--- Start of DATASET EXTRACT ---

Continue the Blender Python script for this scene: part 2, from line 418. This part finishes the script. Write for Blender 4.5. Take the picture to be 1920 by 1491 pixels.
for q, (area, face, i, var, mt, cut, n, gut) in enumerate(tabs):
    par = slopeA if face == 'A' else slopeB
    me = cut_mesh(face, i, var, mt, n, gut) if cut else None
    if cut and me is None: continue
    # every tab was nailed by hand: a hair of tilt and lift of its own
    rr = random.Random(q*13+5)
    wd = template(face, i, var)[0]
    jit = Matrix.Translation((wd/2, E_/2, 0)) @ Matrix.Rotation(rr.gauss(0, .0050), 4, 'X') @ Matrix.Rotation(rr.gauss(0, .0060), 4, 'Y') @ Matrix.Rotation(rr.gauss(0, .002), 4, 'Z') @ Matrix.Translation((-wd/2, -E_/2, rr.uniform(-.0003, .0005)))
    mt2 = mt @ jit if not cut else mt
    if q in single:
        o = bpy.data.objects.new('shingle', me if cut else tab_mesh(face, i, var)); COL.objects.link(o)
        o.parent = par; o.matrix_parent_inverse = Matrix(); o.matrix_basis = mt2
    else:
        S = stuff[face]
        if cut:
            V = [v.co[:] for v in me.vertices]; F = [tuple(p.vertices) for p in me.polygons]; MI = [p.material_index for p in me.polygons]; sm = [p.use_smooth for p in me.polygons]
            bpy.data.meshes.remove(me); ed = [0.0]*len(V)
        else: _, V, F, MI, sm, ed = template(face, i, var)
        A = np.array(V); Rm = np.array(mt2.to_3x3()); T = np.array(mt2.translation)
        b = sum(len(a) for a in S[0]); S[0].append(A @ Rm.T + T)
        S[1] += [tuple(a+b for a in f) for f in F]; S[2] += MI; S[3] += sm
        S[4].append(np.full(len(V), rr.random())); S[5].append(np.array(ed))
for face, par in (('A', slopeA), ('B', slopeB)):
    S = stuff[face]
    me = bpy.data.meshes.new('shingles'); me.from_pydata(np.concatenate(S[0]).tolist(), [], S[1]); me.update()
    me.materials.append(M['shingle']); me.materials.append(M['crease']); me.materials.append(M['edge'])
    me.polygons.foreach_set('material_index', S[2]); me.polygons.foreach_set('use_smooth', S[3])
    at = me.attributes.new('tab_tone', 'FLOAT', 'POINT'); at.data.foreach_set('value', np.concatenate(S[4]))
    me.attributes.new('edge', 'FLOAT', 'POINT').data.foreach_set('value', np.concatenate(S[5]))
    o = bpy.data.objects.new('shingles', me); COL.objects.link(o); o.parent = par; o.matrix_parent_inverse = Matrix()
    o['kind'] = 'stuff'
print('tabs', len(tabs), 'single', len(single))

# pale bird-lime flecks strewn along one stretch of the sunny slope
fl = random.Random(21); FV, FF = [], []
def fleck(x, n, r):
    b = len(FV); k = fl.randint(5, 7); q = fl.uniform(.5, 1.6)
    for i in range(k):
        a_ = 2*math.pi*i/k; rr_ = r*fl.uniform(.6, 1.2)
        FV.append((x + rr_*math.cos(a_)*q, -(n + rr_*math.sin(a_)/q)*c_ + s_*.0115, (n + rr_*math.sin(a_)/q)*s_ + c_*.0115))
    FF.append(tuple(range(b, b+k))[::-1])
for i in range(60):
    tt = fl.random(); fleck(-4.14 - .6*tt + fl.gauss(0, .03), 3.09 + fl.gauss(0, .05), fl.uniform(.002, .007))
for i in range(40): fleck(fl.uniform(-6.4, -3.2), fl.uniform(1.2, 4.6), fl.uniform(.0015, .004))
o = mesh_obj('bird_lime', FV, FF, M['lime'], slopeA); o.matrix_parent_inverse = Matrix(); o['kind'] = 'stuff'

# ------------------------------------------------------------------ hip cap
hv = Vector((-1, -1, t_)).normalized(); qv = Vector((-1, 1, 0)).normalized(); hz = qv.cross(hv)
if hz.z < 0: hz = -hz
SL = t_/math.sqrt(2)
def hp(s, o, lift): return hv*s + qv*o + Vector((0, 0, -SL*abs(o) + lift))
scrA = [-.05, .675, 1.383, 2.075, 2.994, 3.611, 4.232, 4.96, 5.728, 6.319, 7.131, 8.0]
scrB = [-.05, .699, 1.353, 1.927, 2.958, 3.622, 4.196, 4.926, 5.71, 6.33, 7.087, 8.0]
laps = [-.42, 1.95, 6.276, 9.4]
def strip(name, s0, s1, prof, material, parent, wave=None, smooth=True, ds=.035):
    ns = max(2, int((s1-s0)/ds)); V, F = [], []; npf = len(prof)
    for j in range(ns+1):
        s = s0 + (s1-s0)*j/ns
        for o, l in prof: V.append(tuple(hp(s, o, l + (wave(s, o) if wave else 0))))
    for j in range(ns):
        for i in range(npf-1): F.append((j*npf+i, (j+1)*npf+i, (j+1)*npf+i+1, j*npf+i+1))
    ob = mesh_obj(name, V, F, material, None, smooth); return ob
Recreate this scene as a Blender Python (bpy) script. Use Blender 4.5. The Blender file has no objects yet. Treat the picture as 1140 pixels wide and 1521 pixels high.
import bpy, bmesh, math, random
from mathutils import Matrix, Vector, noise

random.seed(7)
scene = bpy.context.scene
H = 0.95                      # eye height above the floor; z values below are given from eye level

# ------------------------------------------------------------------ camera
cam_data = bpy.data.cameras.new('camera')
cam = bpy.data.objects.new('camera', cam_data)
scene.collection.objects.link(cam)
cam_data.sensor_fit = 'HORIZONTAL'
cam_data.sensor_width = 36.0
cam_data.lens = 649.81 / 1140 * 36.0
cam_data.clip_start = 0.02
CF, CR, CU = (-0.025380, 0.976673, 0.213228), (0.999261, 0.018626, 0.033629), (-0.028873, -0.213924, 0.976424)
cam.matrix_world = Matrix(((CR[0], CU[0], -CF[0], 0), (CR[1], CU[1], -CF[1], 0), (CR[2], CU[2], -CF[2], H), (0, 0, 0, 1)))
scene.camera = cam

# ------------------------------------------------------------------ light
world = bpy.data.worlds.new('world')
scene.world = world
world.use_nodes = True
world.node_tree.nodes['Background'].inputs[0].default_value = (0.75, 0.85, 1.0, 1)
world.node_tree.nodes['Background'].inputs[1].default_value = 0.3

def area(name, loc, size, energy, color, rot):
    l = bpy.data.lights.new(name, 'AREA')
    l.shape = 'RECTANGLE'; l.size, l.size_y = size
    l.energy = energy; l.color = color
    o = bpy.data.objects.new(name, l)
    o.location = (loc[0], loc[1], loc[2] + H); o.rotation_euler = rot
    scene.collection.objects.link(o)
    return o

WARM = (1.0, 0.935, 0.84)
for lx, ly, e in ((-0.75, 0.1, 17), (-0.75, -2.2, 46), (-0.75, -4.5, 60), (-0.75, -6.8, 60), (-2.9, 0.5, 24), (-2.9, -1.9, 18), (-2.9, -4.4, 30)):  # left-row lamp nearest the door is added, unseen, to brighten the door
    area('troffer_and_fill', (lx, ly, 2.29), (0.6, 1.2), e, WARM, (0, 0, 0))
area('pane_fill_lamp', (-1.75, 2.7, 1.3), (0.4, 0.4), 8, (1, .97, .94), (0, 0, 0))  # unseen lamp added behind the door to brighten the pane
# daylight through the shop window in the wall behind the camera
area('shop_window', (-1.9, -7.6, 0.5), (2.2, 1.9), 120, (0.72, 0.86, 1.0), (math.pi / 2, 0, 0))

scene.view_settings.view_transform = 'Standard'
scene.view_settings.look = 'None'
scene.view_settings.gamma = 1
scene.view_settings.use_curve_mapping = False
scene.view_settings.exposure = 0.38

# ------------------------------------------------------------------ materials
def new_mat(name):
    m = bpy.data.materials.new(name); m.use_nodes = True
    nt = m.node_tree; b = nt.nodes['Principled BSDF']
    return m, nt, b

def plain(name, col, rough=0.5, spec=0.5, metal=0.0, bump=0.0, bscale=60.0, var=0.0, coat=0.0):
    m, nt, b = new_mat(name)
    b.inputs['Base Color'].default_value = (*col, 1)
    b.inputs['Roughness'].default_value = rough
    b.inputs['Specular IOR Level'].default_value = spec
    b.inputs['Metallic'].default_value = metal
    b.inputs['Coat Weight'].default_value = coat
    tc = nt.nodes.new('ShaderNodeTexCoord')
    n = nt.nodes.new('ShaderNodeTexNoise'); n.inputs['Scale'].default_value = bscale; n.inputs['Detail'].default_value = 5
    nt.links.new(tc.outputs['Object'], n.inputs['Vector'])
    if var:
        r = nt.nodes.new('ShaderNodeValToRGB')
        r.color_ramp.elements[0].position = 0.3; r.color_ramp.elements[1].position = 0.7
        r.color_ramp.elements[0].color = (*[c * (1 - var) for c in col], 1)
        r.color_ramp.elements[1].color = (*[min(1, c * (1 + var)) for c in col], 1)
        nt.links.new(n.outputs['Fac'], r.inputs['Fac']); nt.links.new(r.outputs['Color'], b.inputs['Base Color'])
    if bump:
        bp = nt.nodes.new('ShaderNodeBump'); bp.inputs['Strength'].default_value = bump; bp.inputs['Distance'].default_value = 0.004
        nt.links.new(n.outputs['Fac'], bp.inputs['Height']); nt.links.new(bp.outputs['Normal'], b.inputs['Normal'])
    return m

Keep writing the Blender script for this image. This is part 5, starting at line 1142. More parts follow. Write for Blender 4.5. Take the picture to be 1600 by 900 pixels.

--- End of DATASET EXTRACT ---

Retype verbatim the lines that run from the line containing "Recreate this scene" to the line containing "from eye level", both inclusive, and no others.

Recreate this scene as a Blender Python (bpy) script. Use Blender 4.5. The Blender file has no objects yet. Treat the picture as 1140 pixels wide and 1521 pixels high.
import bpy, bmesh, math, random
from mathutils import Matrix, Vector, noise

random.seed(7)
scene = bpy.context.scene
H = 0.95                      # eye height above the floor; z values below are given from eye level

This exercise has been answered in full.